An architect needs to design not only for performance, but also performance at scale. This is where modern object storage shines. Long known as cheap and slow, new object storage offerings read and write at hundreds of GB/s on standard hardware. Not every workload demands that performance, but every workload wants it. To serve the broadest audience, architects need to design for speed.
Scale - Scale is often misinterpreted to mean the theoretical limit of the system. While object storage is considered to be infinitely scalable, everyone knows that practically this is not the case. Scalability has multiple dimensions. Architects need to consider the operational efficiency of scaling and the bottlenecks that can arise. For example, object stores that use an external metadata database simply don’t scale past a certain point. They are poor choices for large scale infrastructure.
A hybrid cloud object storage solution needs to scale in the same way — no matter the environment — and do so simply, with minimal human interaction and maximum automation.
Software Defined - For an architect thinking about multiple workloads on multiple clouds, (public, private, edge) there is only one answer: software. Multiple environments dictate other heterogeneous hardware. Software abstracts the backend physical storage and is the architect's primary tool in this effort (see Kubernetes). Software defines the user experience, providing flexibility and extensibility.
Cloud Native - For an architect thinking about storage this can be a component that one “gives a pass” to, given how few vendors are actually cloud native. Don’t. Just as a leopard cannot change his/her spots, an appliance vendor does not suddenly become software defined and cloud native. Cloud native is as much a philosophy as it is a collection of technologies and principles. If Kubernetes, containers, microservices, S3 and API were not part of the plan from the beginning, there will always be friction. It should not completely disqualify non-cloud native storage vendors, but it should provide pause. What worked for on-prem doesn’t work for the cloud. What became a key vendor relationship five years ago may not be relevant to the architectures that are emerging.

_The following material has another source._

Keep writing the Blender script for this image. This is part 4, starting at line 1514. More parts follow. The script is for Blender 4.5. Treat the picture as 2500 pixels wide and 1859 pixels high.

A FrameworkThis post is designed to provide a framework for enterprise cloud architects looking ahead. The key to any successful planning exercise is to challenge your thinking and to create as much detail as possible around the key components of the plan. Planning for hybrid cloud storage architecture requires exceptional discipline and deep evaluation of previously held beliefs. The payoff for enterprises, however, can be massive — both from a cost savings perspective and a competitive perspective.